**Task requirements**
Print exactly what the entries say, line by line, from the first line down to the one with "return m, nt, nt.nodes['Principled BSDF']", inclusive.

⟨

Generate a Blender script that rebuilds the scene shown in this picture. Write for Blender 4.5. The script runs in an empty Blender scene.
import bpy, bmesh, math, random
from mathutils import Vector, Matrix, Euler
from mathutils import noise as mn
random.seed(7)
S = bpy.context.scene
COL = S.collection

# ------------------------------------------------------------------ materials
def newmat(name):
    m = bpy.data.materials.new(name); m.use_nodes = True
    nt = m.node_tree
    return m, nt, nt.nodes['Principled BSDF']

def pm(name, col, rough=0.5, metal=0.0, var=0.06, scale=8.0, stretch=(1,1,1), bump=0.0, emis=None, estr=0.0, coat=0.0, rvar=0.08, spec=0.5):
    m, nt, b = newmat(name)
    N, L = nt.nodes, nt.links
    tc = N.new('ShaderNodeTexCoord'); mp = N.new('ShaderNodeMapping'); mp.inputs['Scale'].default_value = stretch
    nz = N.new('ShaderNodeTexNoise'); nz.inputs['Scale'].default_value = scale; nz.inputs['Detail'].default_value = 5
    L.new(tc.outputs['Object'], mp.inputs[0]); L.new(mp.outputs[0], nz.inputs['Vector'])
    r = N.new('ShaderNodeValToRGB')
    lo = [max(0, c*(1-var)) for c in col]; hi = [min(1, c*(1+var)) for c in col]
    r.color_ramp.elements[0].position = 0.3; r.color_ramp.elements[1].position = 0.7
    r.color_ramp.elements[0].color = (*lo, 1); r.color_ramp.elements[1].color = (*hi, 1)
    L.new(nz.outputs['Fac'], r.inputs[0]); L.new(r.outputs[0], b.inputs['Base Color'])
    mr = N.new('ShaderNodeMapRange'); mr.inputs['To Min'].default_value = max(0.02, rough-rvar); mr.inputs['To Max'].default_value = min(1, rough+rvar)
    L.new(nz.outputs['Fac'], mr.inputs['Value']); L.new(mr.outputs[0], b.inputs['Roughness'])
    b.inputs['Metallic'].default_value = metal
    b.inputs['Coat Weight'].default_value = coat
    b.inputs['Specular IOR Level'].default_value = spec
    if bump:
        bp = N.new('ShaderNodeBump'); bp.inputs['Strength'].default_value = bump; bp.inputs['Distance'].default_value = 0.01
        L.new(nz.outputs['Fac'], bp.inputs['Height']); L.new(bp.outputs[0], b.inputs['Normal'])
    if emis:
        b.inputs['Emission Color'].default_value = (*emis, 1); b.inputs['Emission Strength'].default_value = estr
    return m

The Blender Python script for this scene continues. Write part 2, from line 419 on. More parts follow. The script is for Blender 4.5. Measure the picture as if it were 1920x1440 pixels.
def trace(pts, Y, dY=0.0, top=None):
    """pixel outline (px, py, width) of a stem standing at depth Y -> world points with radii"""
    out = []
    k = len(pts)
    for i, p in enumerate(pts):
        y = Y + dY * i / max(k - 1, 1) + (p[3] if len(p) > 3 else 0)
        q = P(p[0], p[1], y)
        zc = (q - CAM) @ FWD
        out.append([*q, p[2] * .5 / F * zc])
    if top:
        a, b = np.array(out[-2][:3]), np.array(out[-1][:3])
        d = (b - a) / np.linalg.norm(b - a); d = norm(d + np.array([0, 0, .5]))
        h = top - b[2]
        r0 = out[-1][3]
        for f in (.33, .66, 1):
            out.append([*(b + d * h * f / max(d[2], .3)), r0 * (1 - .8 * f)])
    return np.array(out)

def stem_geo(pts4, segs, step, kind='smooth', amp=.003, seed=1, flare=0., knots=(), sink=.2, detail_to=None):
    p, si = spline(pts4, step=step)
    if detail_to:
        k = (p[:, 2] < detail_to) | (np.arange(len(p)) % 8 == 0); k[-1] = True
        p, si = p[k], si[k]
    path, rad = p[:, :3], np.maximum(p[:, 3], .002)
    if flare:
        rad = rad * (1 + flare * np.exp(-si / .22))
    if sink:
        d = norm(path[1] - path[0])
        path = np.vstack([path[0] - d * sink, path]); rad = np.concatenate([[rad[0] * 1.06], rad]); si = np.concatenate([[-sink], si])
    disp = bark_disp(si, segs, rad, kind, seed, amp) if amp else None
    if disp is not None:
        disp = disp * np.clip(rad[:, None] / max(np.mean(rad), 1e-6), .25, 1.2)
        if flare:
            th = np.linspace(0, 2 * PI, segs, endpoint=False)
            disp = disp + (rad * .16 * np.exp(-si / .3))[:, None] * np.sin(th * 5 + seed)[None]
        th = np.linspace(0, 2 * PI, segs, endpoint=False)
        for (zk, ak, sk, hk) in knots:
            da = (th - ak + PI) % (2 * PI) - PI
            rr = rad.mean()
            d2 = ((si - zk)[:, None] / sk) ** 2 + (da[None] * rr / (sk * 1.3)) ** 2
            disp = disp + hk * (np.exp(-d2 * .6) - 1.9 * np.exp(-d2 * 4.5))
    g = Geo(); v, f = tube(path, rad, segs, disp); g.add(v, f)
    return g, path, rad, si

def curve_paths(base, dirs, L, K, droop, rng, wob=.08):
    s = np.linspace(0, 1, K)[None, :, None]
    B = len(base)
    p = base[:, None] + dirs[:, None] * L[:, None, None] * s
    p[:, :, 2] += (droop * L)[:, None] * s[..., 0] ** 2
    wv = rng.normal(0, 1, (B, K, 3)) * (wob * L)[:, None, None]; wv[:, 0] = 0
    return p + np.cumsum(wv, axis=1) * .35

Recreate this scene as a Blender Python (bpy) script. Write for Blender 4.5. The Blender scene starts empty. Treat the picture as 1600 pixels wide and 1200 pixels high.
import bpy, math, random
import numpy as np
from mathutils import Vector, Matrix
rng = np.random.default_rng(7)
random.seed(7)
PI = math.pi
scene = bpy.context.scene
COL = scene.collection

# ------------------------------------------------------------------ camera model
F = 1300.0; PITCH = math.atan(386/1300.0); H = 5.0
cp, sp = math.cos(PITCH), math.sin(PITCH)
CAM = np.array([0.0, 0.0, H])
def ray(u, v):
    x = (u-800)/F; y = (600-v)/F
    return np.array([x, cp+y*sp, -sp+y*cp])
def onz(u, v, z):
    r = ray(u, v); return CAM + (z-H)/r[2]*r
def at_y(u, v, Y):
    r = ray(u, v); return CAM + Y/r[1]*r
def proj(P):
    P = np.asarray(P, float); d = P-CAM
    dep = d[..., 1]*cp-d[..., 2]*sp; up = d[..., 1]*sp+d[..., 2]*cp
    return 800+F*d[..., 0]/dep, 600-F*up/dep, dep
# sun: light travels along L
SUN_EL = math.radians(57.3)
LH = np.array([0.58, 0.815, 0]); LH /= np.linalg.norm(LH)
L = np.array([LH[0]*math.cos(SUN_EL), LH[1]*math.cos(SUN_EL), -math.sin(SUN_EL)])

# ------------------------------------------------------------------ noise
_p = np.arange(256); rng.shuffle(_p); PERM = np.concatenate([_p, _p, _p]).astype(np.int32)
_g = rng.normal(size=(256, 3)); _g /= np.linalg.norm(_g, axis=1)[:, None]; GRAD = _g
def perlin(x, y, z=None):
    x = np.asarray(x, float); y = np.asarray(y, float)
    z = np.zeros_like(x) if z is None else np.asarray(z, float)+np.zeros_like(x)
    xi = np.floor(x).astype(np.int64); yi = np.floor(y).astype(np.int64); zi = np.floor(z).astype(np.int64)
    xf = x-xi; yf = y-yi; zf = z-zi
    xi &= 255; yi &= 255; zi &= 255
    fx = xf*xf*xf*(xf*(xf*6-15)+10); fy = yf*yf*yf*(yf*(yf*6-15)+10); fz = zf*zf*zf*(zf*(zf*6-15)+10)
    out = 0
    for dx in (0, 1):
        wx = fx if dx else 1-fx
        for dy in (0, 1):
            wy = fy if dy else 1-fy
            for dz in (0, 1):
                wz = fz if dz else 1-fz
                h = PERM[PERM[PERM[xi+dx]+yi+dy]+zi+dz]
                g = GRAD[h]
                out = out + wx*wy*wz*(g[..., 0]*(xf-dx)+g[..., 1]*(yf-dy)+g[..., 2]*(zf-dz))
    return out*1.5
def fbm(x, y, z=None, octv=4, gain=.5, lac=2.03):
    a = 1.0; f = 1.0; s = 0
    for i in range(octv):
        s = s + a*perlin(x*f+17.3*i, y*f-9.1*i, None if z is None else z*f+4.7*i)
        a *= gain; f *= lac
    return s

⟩

**Completed exercise**
Generate a Blender script that rebuilds the scene shown in this picture. Write for Blender 4.5. The script runs in an empty Blender scene.
import bpy, bmesh, math, random
from mathutils import Vector, Matrix, Euler
from mathutils import noise as mn
random.seed(7)
S = bpy.context.scene
COL = S.collection

# ------------------------------------------------------------------ materials
def newmat(name):
    m = bpy.data.materials.new(name); m.use_nodes = True
    nt = m.node_tree
    return m, nt, nt.nodes['Principled BSDF']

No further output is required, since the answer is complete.